**Task requirements**
Return verbatim everything from the first line through the line that contains "COL = sc.collection", and stop there.

**Collection entries**
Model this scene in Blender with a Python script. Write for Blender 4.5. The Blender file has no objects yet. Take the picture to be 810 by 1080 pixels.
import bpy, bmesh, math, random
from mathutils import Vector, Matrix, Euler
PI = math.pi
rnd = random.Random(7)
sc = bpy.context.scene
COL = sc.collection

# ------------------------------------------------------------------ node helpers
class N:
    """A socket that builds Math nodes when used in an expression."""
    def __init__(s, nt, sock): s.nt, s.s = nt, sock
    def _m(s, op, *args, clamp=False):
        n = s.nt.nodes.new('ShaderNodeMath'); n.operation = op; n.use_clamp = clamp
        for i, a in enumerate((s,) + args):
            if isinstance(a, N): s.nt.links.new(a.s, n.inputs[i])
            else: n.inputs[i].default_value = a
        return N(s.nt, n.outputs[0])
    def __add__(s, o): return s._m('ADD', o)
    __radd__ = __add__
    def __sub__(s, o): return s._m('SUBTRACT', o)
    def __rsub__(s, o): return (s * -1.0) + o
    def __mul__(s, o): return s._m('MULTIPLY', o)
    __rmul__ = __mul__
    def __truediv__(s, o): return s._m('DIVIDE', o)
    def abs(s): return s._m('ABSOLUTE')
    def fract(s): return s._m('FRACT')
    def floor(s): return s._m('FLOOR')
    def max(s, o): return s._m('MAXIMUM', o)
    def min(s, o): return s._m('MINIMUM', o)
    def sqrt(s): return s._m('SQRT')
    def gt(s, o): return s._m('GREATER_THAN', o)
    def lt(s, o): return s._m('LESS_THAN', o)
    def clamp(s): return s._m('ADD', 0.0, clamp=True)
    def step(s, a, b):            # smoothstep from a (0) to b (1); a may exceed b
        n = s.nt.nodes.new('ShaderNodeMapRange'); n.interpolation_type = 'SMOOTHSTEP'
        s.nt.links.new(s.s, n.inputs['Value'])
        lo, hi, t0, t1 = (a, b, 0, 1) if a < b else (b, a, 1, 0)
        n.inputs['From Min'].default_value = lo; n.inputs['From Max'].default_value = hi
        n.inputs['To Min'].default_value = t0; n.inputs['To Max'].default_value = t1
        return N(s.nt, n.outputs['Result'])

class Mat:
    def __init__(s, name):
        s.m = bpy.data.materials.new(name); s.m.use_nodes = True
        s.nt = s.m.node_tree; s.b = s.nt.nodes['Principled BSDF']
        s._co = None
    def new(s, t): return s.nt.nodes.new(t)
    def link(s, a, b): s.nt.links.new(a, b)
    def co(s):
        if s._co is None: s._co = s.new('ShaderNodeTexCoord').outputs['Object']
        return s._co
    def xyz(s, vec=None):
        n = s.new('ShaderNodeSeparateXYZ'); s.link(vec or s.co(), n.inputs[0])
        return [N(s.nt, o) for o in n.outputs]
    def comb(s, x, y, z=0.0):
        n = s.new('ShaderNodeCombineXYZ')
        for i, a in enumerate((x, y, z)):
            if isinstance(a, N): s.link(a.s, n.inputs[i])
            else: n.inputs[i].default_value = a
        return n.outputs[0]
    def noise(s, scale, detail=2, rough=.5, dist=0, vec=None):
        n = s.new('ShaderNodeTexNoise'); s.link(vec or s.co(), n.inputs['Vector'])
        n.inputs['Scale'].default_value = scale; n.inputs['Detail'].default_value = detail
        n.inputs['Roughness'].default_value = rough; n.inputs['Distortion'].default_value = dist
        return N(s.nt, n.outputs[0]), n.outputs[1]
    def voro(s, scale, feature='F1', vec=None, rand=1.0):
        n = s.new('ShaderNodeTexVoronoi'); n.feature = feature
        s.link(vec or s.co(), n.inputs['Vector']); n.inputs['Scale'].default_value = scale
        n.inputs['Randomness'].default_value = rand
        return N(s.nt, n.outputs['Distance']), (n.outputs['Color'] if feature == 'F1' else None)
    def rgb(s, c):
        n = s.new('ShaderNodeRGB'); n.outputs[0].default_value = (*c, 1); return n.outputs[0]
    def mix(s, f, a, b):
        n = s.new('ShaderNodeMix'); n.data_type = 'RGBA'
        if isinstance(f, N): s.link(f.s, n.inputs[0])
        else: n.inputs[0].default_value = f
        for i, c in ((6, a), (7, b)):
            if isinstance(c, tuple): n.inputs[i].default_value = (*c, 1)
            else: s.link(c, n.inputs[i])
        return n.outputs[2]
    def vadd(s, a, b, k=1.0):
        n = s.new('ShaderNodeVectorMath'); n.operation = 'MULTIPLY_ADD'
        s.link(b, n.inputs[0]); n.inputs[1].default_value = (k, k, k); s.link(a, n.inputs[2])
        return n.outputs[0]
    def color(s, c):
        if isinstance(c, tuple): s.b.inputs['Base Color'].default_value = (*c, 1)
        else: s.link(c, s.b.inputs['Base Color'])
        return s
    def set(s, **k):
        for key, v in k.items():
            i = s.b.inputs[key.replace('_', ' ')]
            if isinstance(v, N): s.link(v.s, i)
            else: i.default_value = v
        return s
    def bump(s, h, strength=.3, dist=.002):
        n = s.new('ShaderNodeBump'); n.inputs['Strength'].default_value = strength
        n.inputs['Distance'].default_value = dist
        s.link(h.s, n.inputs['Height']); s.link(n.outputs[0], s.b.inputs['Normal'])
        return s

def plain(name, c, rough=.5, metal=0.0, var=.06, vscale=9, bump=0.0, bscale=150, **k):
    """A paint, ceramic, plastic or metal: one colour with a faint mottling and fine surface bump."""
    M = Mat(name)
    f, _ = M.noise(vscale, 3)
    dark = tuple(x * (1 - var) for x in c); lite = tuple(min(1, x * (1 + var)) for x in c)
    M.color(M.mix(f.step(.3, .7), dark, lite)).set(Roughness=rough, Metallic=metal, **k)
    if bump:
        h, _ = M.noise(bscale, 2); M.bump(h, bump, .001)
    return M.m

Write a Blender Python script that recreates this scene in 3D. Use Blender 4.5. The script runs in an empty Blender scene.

**Answer to this exercise**
Model this scene in Blender with a Python script. Write for Blender 4.5. The Blender file has no objects yet. Take the picture to be 810 by 1080 pixels.
import bpy, bmesh, math, random
from mathutils import Vector, Matrix, Euler
PI = math.pi
rnd = random.Random(7)
sc = bpy.context.scene
COL = sc.collection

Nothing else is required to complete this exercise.